**PROBLEM DESCRIPTION**
Every record must be repeated exactly, with no omission.
-- MATERIAL PROVIDED start --
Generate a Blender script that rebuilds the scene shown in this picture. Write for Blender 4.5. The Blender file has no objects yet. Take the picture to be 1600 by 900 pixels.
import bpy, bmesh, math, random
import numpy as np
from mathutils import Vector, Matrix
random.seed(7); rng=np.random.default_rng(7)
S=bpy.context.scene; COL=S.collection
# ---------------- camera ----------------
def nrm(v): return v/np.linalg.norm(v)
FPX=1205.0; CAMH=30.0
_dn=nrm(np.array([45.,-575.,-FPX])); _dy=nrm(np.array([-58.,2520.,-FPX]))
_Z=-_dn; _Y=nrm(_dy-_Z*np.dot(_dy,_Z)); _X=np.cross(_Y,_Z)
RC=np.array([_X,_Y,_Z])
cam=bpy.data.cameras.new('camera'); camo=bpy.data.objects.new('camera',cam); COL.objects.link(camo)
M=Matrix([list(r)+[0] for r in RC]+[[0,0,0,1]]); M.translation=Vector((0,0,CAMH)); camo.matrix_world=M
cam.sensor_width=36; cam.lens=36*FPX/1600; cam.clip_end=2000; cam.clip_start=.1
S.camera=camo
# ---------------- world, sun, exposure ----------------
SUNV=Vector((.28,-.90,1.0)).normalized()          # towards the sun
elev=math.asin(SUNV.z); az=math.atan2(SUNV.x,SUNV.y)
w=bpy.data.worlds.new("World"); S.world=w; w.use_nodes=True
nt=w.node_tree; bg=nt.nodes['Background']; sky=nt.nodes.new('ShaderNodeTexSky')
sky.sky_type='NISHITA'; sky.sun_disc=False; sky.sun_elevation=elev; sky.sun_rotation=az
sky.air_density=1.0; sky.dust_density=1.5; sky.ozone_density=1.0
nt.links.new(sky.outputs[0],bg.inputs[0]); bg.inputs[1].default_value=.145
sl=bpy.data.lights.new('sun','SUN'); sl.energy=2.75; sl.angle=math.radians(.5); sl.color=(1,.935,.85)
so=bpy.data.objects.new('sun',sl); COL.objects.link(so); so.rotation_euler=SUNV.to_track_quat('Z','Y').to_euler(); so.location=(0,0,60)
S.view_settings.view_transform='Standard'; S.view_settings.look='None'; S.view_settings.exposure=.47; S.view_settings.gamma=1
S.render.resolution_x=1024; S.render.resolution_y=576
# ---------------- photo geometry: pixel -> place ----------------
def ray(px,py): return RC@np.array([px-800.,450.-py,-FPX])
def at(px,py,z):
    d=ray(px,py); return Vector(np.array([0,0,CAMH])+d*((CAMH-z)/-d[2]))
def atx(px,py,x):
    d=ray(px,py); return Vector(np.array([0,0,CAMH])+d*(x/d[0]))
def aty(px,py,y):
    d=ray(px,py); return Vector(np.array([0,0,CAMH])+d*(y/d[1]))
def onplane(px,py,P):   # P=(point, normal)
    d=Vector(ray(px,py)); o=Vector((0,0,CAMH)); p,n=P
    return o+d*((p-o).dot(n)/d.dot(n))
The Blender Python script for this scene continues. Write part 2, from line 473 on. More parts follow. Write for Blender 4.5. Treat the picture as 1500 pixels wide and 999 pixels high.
-- MATERIAL PROVIDED end --
**FINAL ANSWER**
Generate a Blender script that rebuilds the scene shown in this picture. Write for Blender 4.5. The Blender file has no objects yet. Take the picture to be 1600 by 900 pixels.
import bpy, bmesh, math, random
import numpy as np
from mathutils import Vector, Matrix
random.seed(7); rng=np.random.default_rng(7)
S=bpy.context.scene; COL=S.collection
# ---------------- camera ----------------
def nrm(v): return v/np.linalg.norm(v)
FPX=1205.0; CAMH=30.0
_dn=nrm(np.array([45.,-575.,-FPX])); _dy=nrm(np.array([-58.,2520.,-FPX]))
_Z=-_dn; _Y=nrm(_dy-_Z*np.dot(_dy,_Z)); _X=np.cross(_Y,_Z)
RC=np.array([_X,_Y,_Z])
cam=bpy.data.cameras.new('camera'); camo=bpy.data.objects.new('camera',cam); COL.objects.link(camo)
M=Matrix([list(r)+[0] for r in RC]+[[0,0,0,1]]); M.translation=Vector((0,0,CAMH)); camo.matrix_world=M
cam.sensor_width=36; cam.lens=36*FPX/1600; cam.clip_end=2000; cam.clip_start=.1
S.camera=camo
# ---------------- world, sun, exposure ----------------
SUNV=Vector((.28,-.90,1.0)).normalized()          # towards the sun
elev=math.asin(SUNV.z); az=math.atan2(SUNV.x,SUNV.y)
w=bpy.data.worlds.new("World"); S.world=w; w.use_nodes=True
nt=w.node_tree; bg=nt.nodes['Background']; sky=nt.nodes.new('ShaderNodeTexSky')
sky.sky_type='NISHITA'; sky.sun_disc=False; sky.sun_elevation=elev; sky.sun_rotation=az
sky.air_density=1.0; sky.dust_density=1.5; sky.ozone_density=1.0
nt.links.new(sky.outputs[0],bg.inputs[0]); bg.inputs[1].default_value=.145
sl=bpy.data.lights.new('sun','SUN'); sl.energy=2.75; sl.angle=math.radians(.5); sl.color=(1,.935,.85)
so=bpy.data.objects.new('sun',sl); COL.objects.link(so); so.rotation_euler=SUNV.to_track_quat('Z','Y').to_euler(); so.location=(0,0,60)
S.view_settings.view_transform='Standard'; S.view_settings.look='None'; S.view_settings.exposure=.47; S.view_settings.gamma=1
S.render.resolution_x=1024; S.render.resolution_y=576
# ---------------- photo geometry: pixel -> place ----------------
def ray(px,py): return RC@np.array([px-800.,450.-py,-FPX])
def at(px,py,z):
    d=ray(px,py); return Vector(np.array([0,0,CAMH])+d*((CAMH-z)/-d[2]))
def atx(px,py,x):
    d=ray(px,py); return Vector(np.array([0,0,CAMH])+d*(x/d[0]))
def aty(px,py,y):
    d=ray(px,py); return Vector(np.array([0,0,CAMH])+d*(y/d[1]))
def onplane(px,py,P):   # P=(point, normal)
    d=Vector(ray(px,py)); o=Vector((0,0,CAMH)); p,n=P
    return o+d*((p-o).dot(n)/d.dot(n))
The Blender Python script for this scene continues. Write part 2, from line 473 on. More parts follow. Write for Blender 4.5. Treat the picture as 1500 pixels wide and 999 pixels high.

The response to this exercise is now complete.